先日、代々木公園に行ったとき、小さな事件に遭遇した。
出口に向かって歩いていたときのこと。
代々木公園は広いので人がたくさんいても、遊歩道から一歩雑木林に入ってしまうと、まるで自分ひとりで森の奥を歩いているような静けさ。
土の感触を楽しみながら、ブラブラ歩いていたら、先の方の大きな木の根元に5歳くらいの可愛い男の子が立っていた・・・のを見た瞬間、大きなカラスが凄い速さで、男の子をめがけて飛んできた。
一回目は、男の子の頭をかすり、ぐるりと旋回してもう一度男の子の頭に襲い掛かった。
突然のことで、男の子は訳も分からず、頭を抱えて悲鳴を上げた。
そして泣き出した。
本当にあっと言う間の出来事で、少し離れたところにいた私は、何もしてあげられなかった。
男の子の悲鳴と泣き声を聞きつけ、少し離れたところにいたお父さんが走ってきて、子供を抱きかかえた。
男の子は大声で
「痛いよう、痛いよう、・・・・何にも悪いことしてないのに・・・」
と泣き続けた。
男の子を襲ったカラスは、低い枝に留まったまま身体を威嚇するように膨らませ、羽もたたまずに、一心に男の子の様子を窺っている。
私がすぐそばを通ったのに、全然眼中にないらしい。
その男の子は、今は泣いてるけど賢いなあ、と思った。
パニックの中でさえ、自分の行動を振り返っている。
確かに遠くから見たとき、その子は大きな木の根元に立っていただけ。
走り回っていたわけでもなく、騒いでもいなかった。
今はカラスが巣作りをする季節だ。
男の子が立っていた木に巣があったのかもしれない。
その子がこの後、鳥を嫌いにならなければいいけど・・・
ムリかもね。
中学時代に同じような経験をした人がいるけど、未だに「鳥」という言葉を聞いただけで眉間にシワを寄せて
「鳥なんか、だいっきらい!」というもの。
前の家にいたとき。
庭で外猫達にご飯をあげるのに、違う種類の缶詰が混ざらないように、いつも幾つかの容器に分けていた。

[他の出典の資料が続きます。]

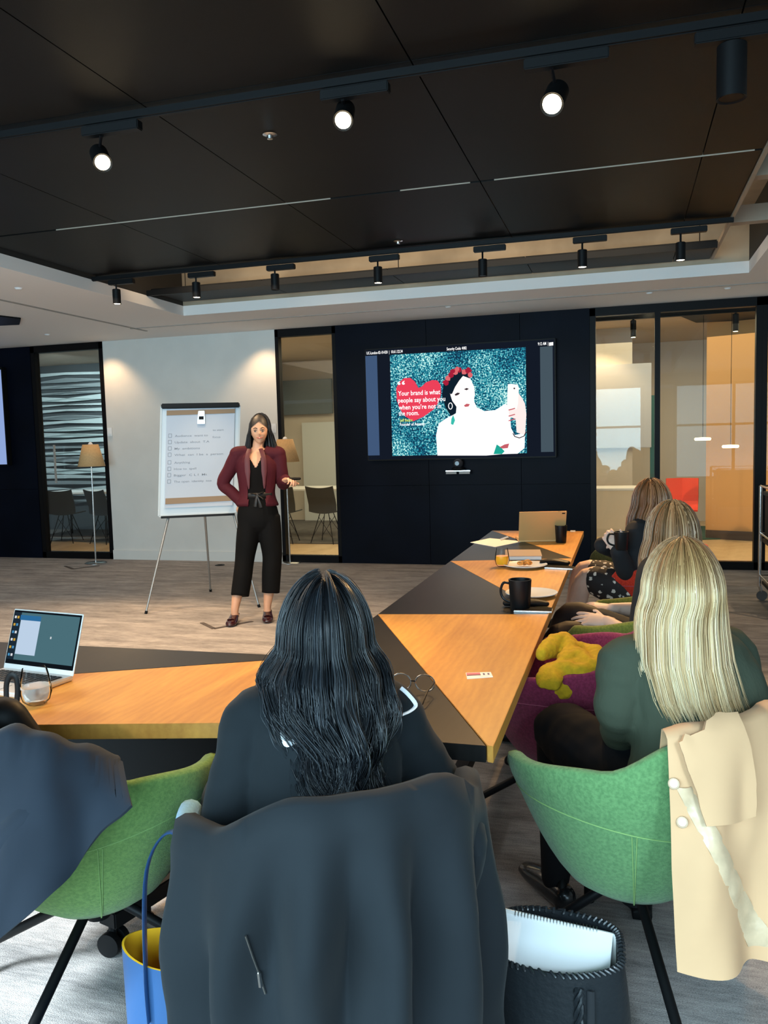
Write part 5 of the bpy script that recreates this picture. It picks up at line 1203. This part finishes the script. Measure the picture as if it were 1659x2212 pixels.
for s, sh in ((-1, J['sl']), (1, J['sr'])):
    el, wr = J['el%d' % s], J['wr%d' % s]; g.chain([J['nk'] - V(0, 0, .05), sh, (sh + el) / 2, el, (el + wr) / 2, wr * .85 + el * .15], [.066, .070, .064, .060, .054, .046], 18)
ju = g.obj('jumper', M_JUMP, p2, w=True); remesh(ju, .008, 3, (.011, 5, (1, 1, 1.8)))
necut(ju)
G().tube([J['nk'] + V(.055 * math.cos(a_), .055 * math.sin(a_), .012 + .0 * math.sin(a_)) for a_ in [q * math.pi / 10 for q in range(20)]], [(.016, .005)] * 20, 8, close=True, up=(0, 0, 1)).obj('collar', mat('cream_collar', (.75, .66, .60), .7), p2, w=True)
g = G(); M_SKIRT = mat('black_pleated_skirt', (.005, .0055, .007), .85, spec=.12)
for s in (-1, 1): g.chain([J['hp%d' % s], J['hp%d' % s] * .5 + J['kn%d' % s] * .5, J['kn%d' % s] - V(0, 0, .02)], [.118, .112, .080], 18)
g.chain([J['pel'] + J['f'] * .1 - V(0, 0, .04), (J['kn-1'] + J['kn1']) / 2 - V(0, 0, .06) - J['f'] * .08], [(.15, .10), (.16, .09)], 18, up=J['r'])
sk = g.obj('skirt', M_SKIRT, p2, w=True); remesh(sk, .008, 2, (.014, 8, (1, 1, .8)))
g = G()
for s in (-1, 1): g.chain([J['hp%d' % s], (J['hp%d' % s] + J['kn%d' % s]) / 2, J['kn%d' % s], J['kn%d' % s] * .6 + J['an%d' % s] * .4, J['an%d' % s]], [.094, .086, .066, .062, .044], 18)
ti = g.obj('tights', mat('charcoal_tights', (.010, .009, .010), .85, spec=.12), p2, w=True); remesh(ti, .008, 3)
shoes(p2, J, -1, mat('black_leather_shoe', (.010, .010, .011), .25, coat=.3)); shoes(p2, J, 1, M_BLACK)
BH = hair_mat('pale_blonde_hair', [(0, (.20, .09, .03)), (.3, (.40, .23, .09)), (.6, (.66, .45, .22)), (1, (.86, .70, .44))], .36)
def tb_(t, s, ph): return min(1, max(0, (.0 + s * 2.2) if s < .25 else .55 + .45 * t * 1.0)) * (.55 + .45 * t) + .05
zc = float(hcb[2])
hair(p2, hcb, 112, [(zc, .092, .102, .0, 0), (zc - .08, .096, .092, .02, -.008), (zc - .16, .098, .078, .05, -.012), (zc - .24, .096, .058, .085, .0), (zc - .29, .090, .045, .105, .018)], BH, n=4200, seed=21, front=58, width=.0010, frizz=.004, segs=20, ragged=.10, clump=60, tonefn=tb_, k=1.0, wave=(.0, 20))

# --- woman in the middle of the row
c2 = V(.17, 3.62, 0); A2 = 168
p3 = thing('person', 'person with long light brown hair and hands resting on crossed knees', 'person', tuple(c2))
f2 = V(math.cos(R(A2)), math.sin(R(A2)), 0); hcm = at(1450, 1155, Y=3.58); hcm = V(hcm[0], hcm[1], hcm[2])
J = seated(p3, c2, A2, lean=.03, headc=tuple(hcm), head_deg=125, shw=.165, shz=.90,
    arms={-1: (tuple(at(1382, 1392, Y=3.42)), tuple(at(1312, 1343, Y=3.55)), V(-1, .10, .10), V(-.1, -.55, 1), (.18, .2, .2, .25), .16), 1: (tuple(c2 + V(0, .26, .64)), tuple(at(1322, 1315, Y=3.75)), V(-1, -.15, .12), V(-.1, -.3, 1), (.2, .22, .24, .28), .14)},
    legs={-1: (tuple(at(1234, 1330, Y=3.68)), tuple(V(-.42, 3.8, .16))), 1: (tuple(at(1208, 1378, Y=3.52)), tuple(V(-.32, 3.5, .09)))}, skin=SK2, vox=.0042)
g = G(); M_BT = mat('black_tshirt', (.012, .012, .013), .8)
g.chain([J['pel'], J['wa'], J['cs'], J['nk'] - V(0, 0, .03)], [(.180, .140), (.155, .12), (.172, .120), (.125, .090)], 24, up=J['r'])
for s, sh in ((-1, J['sl']), (1, J['sr'])):
    el = J['el%d' % s]; g.chain([J['nk'] - V(0, 0, .05), sh, sh * .45 + el * .55, sh * .08 + el * .92], [.06, .058, .056, .054], 16)
for s in (-1, 1): g.chain([J['hp%d' % s], J['hp%d' % s] * .35 + J['kn%d' % s] * .65], [.115, .095], 16)
o = g.obj('dress', M_BT, p3, w=True); remesh(o, .008, 3, (.004, 7, (1, 1, 1))); necut(o)
g = G()
for s in (-1, 1): g.chain([J['hp%d' % s], (J['hp%d' % s] + J['kn%d' % s]) / 2, J['kn%d' % s], J['kn%d' % s] * .6 + J['an%d' % s] * .4, J['an%d' % s]], [.085, .078, .062, .056, .042], 18)
o = g.obj('tights', mat('sheer_brown_tights', (.016, .008, .007), .6, spec=.3), p3, w=True); remesh(o, .008, 3)
for s in (-1, 1): shoes(p3, J, s, M_BLACK)
MH = hair_mat('light_brown_hair', [(0, (.10, .045, .015)), (.4, (.26, .13, .05)), (.75, (.42, .25, .12)), (1, (.62, .42, .24))], .36)
def tm_(t, s, ph): return min(1, .1 + .5 * t + .35 * s + .2 * (t > .6))
zc = float(hcm[2])
hair(p3, hcm, 125, [(zc, .108, .115, .0, 0), (zc - .10, .122, .11, .01, 0), (zc - .20, .126, .10, .02, 0), (zc - .32, .118, .09, .03, 0), (zc - .46, .10, .07, .03, 0)], MH, n=1400, seed=31, front=58, width=.0026, frizz=.005, segs=16, ragged=.14, clump=30, tonefn=tm_, k=1.10)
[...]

あるとき、いつもの瀬戸物の容器の他に手元にあった軽いプラスチックのトレーを使った。
猫達が食べ終わった頃を見計らって、容器を片付けに外に出てみたけどプラスチックの容器だけが見つからない。
風で飛んだのかと庭の隅から隅まで探したけど見つからない。
あれれ・・・どうしたんだろ?
ふと目を上げたら・・・その容器がお向かいの家の屋根にあり・・・カラスがお食事をしていた。
どっと冷や汗が出た。
カラスはキャットフードが入った容器を、こぼさないように水平にくわえ、邪魔が入らない屋根の上まで運んでから、ゆっくり食べていたのだ。
その技にも感心したけど、お向かいさんの屋根にプラスチックの容器が乗っているのは、どうしたもんか?
その家の住人は、もちろん気が付かない!
だって屋根の上だもの。
・・・・・結局、容器は小さいし軽いし、やがて風に飛ばされるだろうと・・・
すんませんでした・・・
それ以来、外猫のご飯入れは、重ーいボールに変えました。
現在、実家の庭にもカラスが来る。
外猫ハルちゃんたちが食べ残したキャットフードを食べにくるのだ。
近所の人の話によると、そのカラスは、3軒先の家の屋上で生まれ育った鳥だという。(カー吉と命名)
カラスは猫と違ってみんな黒いのに、どうして見分けられるのか?
カラスを餌付けしているつもりはないので、キャットフードはなるべく食べ残しを出さないように気をつけているつもりだけど・・・
最近では私の姿を見ると、外猫ハルちゃんがニャーと鳴き、それを合図にカー吉がスーと飛んできて柿の木に留まる。
全然逃げない。
絶妙のタイミングになってきた。
この庭にハルちゃんがいて、カー吉も来る、今日この頃です。